The flippancy with which swaths of Christians condemn hordes of humanity to Hell becomes particularly bizarre when one considers it in this sense. It’s as if the Westboro Baptist Church were to translate their “Gays Are Going to Hell” signs to read “I know with certainty that this particular gay person has willfully and knowingly chosen not to enter into a loving relationship with God.” The certainty of their proposition becomes dubious even as their rhetoric becomes completely pointless: Really, what is the point of condemning someone to Hell if Hell is attained precisely by willfully and knowingly choosing it over life with God? It’s as if scores of enraged minions stood outside of a grocery store holding signs that read “You’re in a grocery store!” expecting shoppers to flee on the basis of their rhetoric. “Of course we’re in a grocery store! We willfully and knowingly chose to be in a grocery store!” (a philosophically adept mob of shoppers might respond.)
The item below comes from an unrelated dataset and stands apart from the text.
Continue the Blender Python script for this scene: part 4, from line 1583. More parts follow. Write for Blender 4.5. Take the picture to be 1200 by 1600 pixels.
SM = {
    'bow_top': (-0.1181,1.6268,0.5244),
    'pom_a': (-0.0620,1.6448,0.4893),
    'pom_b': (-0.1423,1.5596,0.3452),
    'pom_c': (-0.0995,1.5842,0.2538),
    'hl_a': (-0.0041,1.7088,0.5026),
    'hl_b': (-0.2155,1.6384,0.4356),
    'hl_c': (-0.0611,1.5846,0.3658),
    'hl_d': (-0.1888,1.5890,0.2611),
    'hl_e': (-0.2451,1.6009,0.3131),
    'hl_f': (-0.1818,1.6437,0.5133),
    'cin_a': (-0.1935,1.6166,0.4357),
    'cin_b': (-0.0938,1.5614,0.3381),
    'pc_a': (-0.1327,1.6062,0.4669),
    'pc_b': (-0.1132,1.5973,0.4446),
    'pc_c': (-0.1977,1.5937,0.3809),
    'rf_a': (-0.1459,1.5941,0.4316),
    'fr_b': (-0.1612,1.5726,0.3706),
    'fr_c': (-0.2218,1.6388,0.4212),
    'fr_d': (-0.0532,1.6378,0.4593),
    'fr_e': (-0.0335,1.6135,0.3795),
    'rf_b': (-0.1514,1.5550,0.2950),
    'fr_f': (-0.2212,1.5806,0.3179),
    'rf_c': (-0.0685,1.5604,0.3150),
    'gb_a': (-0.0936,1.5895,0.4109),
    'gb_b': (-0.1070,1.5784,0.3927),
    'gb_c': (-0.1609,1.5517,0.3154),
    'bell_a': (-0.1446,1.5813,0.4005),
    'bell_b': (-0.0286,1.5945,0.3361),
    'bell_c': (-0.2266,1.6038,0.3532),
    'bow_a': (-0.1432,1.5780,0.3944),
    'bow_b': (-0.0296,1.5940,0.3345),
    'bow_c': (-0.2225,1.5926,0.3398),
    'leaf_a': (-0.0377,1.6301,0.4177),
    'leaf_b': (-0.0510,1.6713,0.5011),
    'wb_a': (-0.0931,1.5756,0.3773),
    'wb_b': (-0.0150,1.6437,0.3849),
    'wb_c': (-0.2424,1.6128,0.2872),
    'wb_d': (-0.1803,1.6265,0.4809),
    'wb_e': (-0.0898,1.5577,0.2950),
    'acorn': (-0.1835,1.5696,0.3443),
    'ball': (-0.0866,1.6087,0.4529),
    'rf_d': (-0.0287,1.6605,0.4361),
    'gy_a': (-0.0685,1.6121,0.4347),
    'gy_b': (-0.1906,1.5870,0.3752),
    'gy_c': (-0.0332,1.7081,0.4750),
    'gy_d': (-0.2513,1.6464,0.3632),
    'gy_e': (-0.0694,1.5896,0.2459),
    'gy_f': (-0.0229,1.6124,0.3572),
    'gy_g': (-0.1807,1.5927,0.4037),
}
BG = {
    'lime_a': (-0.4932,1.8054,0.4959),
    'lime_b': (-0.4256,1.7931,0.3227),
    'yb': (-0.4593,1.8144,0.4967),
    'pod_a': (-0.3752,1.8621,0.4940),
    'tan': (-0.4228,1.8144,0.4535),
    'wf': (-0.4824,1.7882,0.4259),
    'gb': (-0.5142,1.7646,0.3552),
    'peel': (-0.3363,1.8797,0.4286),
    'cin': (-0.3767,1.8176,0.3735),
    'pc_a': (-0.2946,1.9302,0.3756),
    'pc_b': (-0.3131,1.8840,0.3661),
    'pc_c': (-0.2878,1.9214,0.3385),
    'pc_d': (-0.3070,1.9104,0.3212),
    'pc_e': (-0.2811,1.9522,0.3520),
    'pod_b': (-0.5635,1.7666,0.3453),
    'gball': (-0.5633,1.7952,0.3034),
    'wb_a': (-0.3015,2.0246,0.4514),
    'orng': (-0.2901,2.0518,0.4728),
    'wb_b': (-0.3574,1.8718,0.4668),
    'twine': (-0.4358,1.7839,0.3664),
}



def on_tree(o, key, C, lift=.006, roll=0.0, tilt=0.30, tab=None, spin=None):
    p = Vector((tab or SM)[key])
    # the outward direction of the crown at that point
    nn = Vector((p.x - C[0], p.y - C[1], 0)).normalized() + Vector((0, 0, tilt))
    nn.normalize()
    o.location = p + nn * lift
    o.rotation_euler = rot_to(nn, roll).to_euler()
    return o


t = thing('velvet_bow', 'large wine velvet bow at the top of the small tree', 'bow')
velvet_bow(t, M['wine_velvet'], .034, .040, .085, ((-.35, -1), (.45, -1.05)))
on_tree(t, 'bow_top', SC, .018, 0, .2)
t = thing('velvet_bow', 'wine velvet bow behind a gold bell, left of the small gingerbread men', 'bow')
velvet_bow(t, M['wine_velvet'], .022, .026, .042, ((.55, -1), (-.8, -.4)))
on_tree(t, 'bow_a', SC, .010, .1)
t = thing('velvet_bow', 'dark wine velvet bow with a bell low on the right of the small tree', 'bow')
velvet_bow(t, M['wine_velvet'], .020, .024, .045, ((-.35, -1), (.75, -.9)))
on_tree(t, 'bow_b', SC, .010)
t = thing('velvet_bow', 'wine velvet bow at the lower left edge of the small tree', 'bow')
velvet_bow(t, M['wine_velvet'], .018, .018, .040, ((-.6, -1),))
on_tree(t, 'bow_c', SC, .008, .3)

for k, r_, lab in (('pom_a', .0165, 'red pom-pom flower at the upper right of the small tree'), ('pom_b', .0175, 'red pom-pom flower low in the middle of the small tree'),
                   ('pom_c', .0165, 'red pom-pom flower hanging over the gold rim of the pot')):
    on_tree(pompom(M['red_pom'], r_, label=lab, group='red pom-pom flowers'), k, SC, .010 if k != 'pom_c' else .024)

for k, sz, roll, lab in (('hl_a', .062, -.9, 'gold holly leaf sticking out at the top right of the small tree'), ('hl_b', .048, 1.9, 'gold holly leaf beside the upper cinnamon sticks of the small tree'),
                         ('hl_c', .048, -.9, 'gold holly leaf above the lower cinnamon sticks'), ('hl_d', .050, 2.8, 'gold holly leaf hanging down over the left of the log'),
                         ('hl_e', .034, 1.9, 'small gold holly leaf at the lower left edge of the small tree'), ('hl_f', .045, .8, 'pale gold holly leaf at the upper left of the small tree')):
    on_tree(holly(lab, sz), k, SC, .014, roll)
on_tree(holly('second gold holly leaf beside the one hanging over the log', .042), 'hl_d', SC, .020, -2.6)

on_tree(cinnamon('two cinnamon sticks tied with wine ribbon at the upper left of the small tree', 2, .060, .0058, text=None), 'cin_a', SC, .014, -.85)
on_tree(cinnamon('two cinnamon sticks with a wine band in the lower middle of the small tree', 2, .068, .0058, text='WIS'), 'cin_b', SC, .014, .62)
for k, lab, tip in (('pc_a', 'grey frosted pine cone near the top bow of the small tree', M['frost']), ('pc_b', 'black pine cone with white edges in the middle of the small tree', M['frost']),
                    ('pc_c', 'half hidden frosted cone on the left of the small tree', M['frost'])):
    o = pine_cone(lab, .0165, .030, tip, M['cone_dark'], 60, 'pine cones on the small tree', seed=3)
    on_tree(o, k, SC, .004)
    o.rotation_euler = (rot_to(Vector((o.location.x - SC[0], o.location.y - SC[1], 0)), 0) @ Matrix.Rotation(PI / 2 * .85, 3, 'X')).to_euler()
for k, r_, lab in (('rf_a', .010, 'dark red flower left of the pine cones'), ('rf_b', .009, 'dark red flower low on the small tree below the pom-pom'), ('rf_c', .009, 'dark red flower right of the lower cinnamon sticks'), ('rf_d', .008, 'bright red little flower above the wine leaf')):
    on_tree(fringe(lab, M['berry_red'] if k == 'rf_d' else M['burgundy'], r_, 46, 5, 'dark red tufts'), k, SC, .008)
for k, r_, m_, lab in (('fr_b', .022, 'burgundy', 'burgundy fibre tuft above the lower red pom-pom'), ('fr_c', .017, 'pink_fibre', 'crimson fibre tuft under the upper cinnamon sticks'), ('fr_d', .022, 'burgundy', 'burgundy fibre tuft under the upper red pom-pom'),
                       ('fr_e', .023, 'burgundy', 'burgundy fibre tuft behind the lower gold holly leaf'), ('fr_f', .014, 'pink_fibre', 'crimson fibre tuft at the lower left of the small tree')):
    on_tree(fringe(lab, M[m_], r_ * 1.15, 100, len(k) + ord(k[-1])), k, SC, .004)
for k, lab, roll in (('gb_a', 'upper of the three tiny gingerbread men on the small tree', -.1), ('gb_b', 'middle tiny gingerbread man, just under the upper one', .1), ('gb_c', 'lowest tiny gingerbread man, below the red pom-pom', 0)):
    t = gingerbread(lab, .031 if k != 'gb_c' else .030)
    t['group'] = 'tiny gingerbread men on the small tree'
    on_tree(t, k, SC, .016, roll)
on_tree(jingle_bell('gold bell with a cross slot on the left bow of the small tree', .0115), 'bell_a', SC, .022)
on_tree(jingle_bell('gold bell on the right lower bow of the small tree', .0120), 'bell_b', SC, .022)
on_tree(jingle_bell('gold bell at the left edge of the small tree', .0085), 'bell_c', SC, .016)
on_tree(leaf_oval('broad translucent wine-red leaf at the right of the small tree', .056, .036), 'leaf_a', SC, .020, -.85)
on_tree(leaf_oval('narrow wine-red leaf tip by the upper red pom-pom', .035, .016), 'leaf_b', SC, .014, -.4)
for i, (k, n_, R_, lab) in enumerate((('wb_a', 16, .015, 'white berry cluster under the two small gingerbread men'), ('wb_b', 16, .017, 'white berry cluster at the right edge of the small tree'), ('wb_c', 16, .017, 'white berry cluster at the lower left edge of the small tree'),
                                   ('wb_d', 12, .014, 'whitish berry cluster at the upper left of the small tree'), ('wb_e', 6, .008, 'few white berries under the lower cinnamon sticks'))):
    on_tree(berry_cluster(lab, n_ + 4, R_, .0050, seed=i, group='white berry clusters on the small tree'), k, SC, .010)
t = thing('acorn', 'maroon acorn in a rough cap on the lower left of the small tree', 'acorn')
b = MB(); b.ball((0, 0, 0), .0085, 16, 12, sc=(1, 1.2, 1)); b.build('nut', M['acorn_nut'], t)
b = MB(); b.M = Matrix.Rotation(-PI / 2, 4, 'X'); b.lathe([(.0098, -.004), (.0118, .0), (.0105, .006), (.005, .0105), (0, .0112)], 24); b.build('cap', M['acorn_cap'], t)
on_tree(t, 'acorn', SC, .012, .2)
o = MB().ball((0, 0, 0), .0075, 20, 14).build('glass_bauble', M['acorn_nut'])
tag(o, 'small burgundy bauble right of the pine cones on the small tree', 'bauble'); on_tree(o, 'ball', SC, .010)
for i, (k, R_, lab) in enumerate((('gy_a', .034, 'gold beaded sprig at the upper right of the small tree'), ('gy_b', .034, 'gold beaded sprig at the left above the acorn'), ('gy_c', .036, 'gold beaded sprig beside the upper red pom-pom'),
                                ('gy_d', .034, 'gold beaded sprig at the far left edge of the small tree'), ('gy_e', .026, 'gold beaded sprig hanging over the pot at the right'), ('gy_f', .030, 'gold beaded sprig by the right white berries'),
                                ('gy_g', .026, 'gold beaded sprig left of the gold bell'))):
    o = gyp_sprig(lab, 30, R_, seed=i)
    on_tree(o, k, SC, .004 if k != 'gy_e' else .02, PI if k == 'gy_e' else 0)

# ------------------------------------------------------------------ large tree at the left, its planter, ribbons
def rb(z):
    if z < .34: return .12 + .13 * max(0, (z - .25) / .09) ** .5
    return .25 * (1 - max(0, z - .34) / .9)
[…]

Surely, unless the Church can convince the world that being-with-God is good and that being-without-God is bad, the mere indication of who is with and who is without God (besides being epistemologically stupid and taking a hammer to the commandment of Christ to “judge not”) is an ineffective means of attaining the professed desire of the Church, namely, the salvation of all mankind. Hell is properly believed and feared only insofar as God is loved. The preaching of Hell only makes sense in the context of this love, in which the glory of his presence makes his absence something that sears the flesh. Only love can make fear intelligible, for we only fear to lose what we love, and the more we love, the greater we fear the loss. Preach Hell, and Hell becomes unintelligible. Preach the love of God, and Hell will follow, properly contextualized as the necessary possibility of an eternal, malignant solipsism that the radical gift of human freedom demands.